Et puis il y a tous les Corses qui ne nous ont pas votés, et à ceux-là aussi nous devons nous adresser. Il faut être très ferme sur les principes. Je ne transigerai pas avec ce que je considère être fondamental. Et ce qui est fondamental pour moi, c’est tirer les leçons du passé, ne pas reproduire les mêmes erreurs, être dans une démarche réellement démocratique, et construire la Corse, la nôtre. Pensu à i vostri figlioli, i mei, pensu à tutti l’altri ch’anu da vene daretu, è vogliu ch’elli càmpinu ind’una sucietà di pace è di demucrazia, una sucietà corsa dinù.
Les symboles du nationalisme
J’ai eu l’occasion de le dire à Emmanuel Macron, il y a trois dimensions indissociables si vous voulez régler ce problème. La dimension symbolique. La dimension politique et institutionnelle. Et la dimension économique et sociale. Ce surinvestissement sur les symboles procède de notre situation aujourd’hui de peuple non reconnu. Et donc nous avons besoin du symbole y compris pour forger notre cohésion. Est-ce que notre cohésion doit passer uniquement par le symbole? Bien sûr que non. Je n’ai pas envie d’une identité et donc d’un peuple qui soit en permanence enfermé dans son passé. Notre victoire n’est pas seulement la victoire du nationalisme. Elle est aussi la victoire d’une immense espérance et d’une aspiration à la respiration démocratique et à la modernité. Et ça, c’est ce qui est devant nous. Aujourd’hui il y a une conjonction de difficultés qui fait que nous sommes confrontés à une sorte de creux de la vague, mais c’est là justement qu’il faut faire preuve de courage, de détermination et de constance.
La Corse de mes rêves c’est effectivement une Corse qui est elle-même, qui connaît son histoire, mais une Corse qui est ouverte, qui réinvente en permanence son identité.

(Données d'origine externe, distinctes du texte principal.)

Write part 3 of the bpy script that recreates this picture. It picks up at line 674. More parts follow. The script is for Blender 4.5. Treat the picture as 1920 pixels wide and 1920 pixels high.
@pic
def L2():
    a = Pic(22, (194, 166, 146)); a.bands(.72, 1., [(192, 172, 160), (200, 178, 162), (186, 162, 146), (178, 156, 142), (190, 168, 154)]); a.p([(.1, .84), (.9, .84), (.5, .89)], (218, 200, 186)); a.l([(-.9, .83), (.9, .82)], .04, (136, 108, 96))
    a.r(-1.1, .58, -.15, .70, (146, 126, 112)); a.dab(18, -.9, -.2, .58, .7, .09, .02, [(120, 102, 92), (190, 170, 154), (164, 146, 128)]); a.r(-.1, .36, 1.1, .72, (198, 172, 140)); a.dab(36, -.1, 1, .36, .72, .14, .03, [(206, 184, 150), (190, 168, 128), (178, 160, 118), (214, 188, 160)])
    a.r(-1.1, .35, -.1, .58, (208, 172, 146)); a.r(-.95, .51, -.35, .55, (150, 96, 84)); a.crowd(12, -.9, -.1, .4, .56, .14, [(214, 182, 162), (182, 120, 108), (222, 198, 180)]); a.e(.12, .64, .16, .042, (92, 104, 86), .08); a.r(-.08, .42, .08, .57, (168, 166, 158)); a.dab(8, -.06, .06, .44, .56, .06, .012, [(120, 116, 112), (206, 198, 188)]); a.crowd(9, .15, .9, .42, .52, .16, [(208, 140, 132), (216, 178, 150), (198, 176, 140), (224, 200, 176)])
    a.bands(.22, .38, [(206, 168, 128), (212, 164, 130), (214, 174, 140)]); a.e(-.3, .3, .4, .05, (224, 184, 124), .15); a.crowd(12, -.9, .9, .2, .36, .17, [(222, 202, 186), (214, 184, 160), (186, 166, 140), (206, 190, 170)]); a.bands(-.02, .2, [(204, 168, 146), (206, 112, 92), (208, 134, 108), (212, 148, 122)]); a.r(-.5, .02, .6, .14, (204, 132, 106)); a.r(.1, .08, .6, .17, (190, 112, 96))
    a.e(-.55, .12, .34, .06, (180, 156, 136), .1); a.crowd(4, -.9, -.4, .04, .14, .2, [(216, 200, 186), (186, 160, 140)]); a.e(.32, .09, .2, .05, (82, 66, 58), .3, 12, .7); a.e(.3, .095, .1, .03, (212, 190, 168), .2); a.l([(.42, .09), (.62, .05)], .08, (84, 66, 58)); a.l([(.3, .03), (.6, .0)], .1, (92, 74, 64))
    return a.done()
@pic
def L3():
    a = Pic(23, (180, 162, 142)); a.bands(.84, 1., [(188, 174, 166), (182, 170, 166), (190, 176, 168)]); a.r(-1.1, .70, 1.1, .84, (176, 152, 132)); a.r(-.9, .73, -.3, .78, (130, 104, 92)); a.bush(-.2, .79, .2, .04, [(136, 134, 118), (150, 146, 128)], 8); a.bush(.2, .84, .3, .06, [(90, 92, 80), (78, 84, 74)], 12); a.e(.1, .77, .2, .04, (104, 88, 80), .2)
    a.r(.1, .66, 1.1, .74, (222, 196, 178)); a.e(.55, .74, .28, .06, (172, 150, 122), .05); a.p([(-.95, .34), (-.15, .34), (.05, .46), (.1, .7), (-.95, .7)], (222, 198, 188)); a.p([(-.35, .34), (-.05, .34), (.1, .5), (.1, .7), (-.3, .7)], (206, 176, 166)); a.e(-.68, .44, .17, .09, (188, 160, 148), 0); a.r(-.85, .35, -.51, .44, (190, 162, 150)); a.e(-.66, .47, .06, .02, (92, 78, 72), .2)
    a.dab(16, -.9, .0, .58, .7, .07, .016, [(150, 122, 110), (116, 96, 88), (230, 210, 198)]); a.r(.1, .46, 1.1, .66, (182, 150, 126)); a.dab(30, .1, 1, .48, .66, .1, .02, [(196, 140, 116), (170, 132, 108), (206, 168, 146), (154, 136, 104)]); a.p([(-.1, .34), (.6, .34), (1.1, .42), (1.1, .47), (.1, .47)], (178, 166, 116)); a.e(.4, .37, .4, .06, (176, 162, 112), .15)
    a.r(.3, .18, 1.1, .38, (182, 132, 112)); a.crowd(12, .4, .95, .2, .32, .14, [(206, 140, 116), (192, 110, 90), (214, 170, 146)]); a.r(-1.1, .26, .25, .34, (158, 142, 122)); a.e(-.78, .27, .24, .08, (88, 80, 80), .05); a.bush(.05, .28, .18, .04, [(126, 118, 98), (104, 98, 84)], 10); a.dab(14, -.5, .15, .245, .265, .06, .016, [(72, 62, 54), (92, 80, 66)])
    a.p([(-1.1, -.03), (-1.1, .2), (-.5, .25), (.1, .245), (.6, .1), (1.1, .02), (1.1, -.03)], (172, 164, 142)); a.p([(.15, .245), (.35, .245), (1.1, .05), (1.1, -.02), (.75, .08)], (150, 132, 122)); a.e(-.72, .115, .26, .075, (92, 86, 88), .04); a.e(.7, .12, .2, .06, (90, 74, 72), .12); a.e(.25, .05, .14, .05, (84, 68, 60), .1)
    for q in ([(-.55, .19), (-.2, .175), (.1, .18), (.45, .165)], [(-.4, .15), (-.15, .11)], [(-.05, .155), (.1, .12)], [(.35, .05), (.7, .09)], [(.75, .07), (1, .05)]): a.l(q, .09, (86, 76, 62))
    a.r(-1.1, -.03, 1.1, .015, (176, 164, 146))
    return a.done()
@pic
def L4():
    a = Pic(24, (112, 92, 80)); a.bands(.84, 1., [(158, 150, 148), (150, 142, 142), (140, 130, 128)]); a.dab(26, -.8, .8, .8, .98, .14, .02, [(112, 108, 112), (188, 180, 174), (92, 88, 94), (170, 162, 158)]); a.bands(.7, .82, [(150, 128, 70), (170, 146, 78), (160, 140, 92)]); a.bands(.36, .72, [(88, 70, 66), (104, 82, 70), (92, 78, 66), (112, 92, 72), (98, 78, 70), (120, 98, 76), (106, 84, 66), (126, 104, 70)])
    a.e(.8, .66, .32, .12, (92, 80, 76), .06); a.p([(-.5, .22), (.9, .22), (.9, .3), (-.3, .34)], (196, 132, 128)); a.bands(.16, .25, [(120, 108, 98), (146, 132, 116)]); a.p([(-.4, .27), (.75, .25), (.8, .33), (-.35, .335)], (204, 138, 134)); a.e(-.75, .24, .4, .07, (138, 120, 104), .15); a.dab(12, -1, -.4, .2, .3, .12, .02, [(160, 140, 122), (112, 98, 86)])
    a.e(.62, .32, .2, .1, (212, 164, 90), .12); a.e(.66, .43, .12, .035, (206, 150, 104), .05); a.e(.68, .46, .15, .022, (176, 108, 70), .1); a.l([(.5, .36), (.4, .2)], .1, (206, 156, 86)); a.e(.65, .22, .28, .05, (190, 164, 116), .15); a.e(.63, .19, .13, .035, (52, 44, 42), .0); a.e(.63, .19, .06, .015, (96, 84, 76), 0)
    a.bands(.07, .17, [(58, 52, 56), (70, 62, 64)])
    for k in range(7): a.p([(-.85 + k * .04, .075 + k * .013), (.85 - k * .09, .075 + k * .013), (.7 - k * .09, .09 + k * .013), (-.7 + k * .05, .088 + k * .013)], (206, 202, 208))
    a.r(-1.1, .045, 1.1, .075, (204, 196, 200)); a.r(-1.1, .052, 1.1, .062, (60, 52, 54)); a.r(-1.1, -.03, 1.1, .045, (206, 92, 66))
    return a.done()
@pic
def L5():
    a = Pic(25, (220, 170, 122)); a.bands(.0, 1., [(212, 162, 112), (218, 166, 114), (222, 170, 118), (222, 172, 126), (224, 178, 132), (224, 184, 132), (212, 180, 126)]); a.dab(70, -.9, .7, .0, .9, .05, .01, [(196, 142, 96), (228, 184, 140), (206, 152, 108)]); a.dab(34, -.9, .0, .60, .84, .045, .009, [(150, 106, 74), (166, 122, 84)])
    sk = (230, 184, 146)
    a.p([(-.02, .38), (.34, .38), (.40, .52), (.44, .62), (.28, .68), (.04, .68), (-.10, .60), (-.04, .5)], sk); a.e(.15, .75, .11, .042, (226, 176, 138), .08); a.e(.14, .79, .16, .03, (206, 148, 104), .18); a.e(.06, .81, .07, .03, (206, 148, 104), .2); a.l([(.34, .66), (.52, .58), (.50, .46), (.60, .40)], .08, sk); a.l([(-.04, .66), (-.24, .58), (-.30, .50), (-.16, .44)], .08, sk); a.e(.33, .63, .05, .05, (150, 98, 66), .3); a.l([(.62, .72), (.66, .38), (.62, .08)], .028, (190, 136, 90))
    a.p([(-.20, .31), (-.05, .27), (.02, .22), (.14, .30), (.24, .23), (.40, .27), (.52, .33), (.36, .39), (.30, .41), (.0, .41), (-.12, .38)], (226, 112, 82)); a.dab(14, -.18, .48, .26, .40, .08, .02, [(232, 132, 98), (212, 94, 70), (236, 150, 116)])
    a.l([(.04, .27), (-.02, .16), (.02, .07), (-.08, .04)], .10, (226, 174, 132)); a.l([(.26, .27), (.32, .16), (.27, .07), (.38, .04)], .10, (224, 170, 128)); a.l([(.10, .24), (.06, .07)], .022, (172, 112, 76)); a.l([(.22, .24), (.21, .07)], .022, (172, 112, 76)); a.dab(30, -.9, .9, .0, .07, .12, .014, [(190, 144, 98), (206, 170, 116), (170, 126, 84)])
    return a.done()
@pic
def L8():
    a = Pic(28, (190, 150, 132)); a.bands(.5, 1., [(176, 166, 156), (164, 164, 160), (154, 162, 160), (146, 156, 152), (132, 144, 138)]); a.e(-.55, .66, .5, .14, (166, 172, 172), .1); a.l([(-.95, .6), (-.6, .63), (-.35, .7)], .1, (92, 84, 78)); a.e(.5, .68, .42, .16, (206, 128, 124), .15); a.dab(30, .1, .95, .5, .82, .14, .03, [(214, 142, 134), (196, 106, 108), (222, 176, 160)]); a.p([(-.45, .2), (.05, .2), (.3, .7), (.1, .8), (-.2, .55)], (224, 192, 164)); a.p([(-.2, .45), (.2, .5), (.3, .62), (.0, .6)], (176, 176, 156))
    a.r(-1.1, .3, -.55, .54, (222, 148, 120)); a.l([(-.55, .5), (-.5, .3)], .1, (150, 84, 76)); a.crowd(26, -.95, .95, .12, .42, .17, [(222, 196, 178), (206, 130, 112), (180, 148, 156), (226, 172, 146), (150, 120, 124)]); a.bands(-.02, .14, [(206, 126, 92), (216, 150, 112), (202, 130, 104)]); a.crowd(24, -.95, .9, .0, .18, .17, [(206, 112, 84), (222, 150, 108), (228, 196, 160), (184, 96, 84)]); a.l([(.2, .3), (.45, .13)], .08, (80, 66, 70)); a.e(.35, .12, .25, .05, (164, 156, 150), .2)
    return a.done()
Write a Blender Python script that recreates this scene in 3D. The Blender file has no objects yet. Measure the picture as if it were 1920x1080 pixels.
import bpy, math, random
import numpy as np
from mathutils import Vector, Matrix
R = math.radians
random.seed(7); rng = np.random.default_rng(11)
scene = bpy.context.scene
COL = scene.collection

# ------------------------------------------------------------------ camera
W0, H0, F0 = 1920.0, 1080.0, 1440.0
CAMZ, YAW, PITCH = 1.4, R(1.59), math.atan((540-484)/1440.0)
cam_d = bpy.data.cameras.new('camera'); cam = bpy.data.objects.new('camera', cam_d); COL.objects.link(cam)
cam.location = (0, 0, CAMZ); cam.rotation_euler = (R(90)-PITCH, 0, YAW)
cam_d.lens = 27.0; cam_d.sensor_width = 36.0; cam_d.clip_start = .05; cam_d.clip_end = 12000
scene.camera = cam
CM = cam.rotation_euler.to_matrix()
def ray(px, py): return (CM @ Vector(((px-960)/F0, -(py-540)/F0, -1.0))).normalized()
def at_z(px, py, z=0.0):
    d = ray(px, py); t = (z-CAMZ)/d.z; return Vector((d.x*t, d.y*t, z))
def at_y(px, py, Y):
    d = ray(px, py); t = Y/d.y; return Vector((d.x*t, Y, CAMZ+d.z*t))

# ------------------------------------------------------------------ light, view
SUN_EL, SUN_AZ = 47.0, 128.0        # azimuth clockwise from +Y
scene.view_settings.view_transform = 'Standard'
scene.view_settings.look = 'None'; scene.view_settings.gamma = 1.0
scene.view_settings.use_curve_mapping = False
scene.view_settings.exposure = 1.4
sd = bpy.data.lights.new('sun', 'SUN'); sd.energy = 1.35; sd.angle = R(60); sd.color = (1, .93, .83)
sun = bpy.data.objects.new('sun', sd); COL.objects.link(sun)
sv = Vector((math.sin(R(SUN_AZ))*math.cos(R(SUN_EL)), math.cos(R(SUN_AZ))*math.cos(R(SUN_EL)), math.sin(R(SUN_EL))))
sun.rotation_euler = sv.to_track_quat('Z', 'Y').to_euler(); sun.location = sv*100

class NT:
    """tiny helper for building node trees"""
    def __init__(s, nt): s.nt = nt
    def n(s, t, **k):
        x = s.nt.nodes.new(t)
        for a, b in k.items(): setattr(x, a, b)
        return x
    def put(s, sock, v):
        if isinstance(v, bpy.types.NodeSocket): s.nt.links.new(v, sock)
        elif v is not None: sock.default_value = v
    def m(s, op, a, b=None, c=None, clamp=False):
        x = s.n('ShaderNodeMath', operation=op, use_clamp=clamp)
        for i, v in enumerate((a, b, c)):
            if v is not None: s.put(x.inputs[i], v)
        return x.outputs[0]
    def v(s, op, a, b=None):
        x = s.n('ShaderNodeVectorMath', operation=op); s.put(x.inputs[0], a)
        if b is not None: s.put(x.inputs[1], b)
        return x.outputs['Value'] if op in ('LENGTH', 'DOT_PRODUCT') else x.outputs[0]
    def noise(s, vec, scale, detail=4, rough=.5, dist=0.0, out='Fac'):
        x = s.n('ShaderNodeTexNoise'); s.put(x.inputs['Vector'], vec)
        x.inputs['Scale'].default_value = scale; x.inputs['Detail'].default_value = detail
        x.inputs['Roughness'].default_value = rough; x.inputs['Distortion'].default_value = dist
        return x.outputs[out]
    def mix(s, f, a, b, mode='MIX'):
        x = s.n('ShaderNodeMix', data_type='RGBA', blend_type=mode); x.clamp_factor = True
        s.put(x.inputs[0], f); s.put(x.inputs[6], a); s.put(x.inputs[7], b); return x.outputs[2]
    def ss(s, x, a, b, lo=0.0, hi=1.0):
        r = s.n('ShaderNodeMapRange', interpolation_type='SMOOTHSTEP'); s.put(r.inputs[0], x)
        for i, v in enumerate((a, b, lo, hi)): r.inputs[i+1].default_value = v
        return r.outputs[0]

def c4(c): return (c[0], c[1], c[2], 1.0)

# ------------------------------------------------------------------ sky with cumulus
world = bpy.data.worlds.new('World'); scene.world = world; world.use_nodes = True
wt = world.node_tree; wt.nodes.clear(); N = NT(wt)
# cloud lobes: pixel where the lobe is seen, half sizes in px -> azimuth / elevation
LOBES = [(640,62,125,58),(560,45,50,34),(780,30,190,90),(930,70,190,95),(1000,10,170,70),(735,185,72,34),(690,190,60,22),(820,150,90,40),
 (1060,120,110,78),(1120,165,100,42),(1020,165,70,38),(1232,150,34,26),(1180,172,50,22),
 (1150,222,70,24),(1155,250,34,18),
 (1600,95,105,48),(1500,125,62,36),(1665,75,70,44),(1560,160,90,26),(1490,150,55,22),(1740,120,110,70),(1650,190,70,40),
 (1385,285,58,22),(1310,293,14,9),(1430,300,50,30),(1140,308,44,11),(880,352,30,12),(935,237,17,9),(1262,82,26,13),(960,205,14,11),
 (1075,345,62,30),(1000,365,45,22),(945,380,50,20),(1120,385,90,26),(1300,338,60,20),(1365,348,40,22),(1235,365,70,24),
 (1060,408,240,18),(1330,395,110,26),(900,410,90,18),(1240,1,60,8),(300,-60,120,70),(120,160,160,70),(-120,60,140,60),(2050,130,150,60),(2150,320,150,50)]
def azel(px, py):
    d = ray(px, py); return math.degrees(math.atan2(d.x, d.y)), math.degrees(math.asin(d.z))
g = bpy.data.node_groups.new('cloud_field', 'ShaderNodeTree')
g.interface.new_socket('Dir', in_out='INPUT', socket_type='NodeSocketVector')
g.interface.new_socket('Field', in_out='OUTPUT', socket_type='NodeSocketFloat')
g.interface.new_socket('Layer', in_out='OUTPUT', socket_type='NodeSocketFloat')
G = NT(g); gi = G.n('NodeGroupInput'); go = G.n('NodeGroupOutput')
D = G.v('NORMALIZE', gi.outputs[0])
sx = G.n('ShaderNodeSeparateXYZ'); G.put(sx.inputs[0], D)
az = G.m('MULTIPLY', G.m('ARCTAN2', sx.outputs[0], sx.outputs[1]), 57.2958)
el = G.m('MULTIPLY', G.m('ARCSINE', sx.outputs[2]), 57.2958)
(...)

Il y a des choses qui ne vont pas, j’en ai conscience.
Le moment que nous vivons est difficile pour la Corse, pour les Corses. Il y a des problèmes conjoncturels, structurels. Individuellement et collectivement, on doit essayer d’améliorer.
Je suis très déterminé. Et je suis très optimiste, perchè pensu veramente chì ci hè una strada per ssu paese è per ssu pòpulu.